Keith Jarrett Day

Keith Jarrett (born May 8, 1945) is an American jazz and classical music pianist.

Jarrett started his career with Art Blakey, moving on to play with Charles Lloyd and Miles Davis. Since the early 1970s he has enjoyed a great deal of success as a group leader and a solo performer in jazz, jazz fusion, and classical music. His improvisations draw from the traditions of jazz and other genres, especially Western classical music, gospel, blues, and ethnic folk music.

In 2003, Jarrett received the Polar Music Prize, the first (and to this day only) recipient of both the contemporary and classical musician prizes,and in 2004 he received the Léonie Sonning Music Prize. His album The Köln Concert (1975) became the best-selling piano recording in history.

In 2008, he was inducted into the Down Beat Hall of Fame in the magazine’s 73rd Annual Readers’ Poll.

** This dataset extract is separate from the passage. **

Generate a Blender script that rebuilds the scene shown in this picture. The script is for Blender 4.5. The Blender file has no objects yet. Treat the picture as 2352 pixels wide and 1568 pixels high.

Keith Jarrett was born on May 8, 1945, in Allentown, Pennsylvania, to a mother of Hungarian descent and a father of either French or Scots-Irishdescent. He grew up in suburban Allentown with significant early exposure to music. Jarrett possesses absolute pitch, and he displayed prodigious musical talents as a young child. He began piano lessons just before his third birthday, and at age five he appeared on a TV talent program hosted by the swing bandleader Paul Whiteman.